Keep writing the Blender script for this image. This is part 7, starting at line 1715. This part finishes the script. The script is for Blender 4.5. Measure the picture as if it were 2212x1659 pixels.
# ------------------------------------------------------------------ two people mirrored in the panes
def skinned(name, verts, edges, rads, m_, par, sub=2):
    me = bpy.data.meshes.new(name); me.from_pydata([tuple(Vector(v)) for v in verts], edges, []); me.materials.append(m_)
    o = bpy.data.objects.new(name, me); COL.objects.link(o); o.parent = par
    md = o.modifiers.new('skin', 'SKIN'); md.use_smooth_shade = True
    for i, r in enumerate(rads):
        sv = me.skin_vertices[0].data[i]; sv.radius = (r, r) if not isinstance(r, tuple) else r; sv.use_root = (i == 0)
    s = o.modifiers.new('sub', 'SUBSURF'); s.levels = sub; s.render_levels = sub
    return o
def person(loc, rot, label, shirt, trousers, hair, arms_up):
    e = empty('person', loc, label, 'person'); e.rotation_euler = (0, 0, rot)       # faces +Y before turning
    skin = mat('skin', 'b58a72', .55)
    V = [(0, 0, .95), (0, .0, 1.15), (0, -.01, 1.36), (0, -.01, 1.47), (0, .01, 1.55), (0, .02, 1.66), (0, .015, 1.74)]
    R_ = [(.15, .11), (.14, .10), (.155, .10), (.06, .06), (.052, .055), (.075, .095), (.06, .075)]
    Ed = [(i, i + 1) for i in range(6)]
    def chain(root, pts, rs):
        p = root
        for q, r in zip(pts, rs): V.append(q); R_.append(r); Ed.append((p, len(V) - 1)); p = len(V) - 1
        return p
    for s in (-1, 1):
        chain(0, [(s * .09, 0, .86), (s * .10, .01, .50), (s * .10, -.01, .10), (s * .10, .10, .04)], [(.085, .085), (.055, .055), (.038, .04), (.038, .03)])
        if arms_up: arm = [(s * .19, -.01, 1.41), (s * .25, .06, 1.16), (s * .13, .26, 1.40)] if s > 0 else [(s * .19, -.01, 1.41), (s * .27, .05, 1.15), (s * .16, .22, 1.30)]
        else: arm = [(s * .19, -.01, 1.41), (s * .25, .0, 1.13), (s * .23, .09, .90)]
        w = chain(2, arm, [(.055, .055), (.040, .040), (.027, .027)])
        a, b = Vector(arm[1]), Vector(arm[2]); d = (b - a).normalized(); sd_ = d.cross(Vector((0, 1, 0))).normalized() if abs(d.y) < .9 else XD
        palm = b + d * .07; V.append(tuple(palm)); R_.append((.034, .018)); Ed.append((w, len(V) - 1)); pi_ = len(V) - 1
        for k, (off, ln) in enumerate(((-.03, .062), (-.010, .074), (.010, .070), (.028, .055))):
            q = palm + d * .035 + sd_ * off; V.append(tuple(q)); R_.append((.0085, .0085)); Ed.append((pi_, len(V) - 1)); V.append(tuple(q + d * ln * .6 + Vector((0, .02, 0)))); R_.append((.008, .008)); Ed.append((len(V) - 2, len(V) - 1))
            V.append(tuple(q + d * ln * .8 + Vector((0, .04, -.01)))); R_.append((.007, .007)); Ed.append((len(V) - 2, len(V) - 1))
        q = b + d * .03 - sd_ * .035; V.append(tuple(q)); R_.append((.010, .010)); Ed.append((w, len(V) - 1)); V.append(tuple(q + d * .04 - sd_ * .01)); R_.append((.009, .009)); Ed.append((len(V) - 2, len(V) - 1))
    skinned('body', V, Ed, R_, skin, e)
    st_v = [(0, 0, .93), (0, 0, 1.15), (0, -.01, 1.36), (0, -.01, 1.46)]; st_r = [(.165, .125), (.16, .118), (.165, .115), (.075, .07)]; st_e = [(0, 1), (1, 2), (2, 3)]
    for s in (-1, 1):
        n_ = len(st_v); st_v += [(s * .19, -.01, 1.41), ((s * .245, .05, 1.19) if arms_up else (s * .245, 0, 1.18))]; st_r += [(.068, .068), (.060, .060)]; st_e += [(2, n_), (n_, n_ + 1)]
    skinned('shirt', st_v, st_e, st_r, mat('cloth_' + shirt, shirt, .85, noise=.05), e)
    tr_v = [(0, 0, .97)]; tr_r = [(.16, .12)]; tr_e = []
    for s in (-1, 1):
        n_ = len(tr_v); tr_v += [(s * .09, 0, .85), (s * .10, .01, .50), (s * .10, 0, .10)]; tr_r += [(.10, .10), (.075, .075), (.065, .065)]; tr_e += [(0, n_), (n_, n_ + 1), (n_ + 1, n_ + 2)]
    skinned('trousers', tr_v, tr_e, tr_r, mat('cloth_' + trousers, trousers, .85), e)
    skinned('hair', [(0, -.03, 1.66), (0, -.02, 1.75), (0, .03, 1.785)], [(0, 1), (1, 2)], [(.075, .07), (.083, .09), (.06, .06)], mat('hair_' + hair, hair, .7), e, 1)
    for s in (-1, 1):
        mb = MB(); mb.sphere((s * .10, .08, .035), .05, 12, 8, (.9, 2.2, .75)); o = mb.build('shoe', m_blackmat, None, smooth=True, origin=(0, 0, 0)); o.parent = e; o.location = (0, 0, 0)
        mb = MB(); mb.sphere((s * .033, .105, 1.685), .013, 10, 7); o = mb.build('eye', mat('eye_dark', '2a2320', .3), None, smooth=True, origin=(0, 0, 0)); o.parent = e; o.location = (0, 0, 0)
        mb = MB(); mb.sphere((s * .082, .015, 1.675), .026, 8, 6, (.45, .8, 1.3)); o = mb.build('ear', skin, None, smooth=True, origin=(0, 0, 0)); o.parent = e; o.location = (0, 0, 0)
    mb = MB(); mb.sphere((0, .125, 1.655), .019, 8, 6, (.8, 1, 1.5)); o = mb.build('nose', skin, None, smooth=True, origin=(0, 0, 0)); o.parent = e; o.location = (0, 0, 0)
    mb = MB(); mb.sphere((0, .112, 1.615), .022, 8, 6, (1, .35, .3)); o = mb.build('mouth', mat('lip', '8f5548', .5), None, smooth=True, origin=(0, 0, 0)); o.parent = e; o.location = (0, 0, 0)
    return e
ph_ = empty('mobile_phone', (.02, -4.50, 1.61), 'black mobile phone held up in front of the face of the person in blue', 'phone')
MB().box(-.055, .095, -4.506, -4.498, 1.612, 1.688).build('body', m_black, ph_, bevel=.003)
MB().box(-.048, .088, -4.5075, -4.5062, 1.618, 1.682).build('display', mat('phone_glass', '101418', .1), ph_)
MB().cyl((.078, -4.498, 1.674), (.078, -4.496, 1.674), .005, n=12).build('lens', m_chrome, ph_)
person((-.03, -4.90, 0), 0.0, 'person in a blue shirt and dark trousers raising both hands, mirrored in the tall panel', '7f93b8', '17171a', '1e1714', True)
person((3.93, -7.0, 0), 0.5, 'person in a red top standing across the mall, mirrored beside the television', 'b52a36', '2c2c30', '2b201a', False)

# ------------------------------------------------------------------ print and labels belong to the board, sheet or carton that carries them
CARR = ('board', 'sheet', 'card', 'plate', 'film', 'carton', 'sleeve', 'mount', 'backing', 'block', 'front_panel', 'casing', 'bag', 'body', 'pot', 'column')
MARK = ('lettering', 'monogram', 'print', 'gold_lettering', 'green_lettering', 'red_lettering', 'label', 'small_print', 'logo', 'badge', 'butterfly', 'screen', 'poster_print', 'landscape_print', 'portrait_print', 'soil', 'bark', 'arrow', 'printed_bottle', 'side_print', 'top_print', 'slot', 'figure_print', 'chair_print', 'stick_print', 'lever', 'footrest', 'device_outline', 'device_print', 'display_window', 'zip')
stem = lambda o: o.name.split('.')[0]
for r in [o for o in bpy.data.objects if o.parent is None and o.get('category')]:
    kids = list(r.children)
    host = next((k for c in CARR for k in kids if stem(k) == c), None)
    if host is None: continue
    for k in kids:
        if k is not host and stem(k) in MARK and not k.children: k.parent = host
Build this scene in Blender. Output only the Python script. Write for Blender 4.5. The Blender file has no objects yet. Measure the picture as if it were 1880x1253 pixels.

----

Wherever a line in the data above holds "pixels", copy that line.

**WORKED SOLUTION**
Keep writing the Blender script for this image. This is part 7, starting at line 1715. This part finishes the script. The script is for Blender 4.5. Measure the picture as if it were 2212x1659 pixels.
Build this scene in Blender. Output only the Python script. Write for Blender 4.5. The Blender file has no objects yet. Measure the picture as if it were 1880x1253 pixels.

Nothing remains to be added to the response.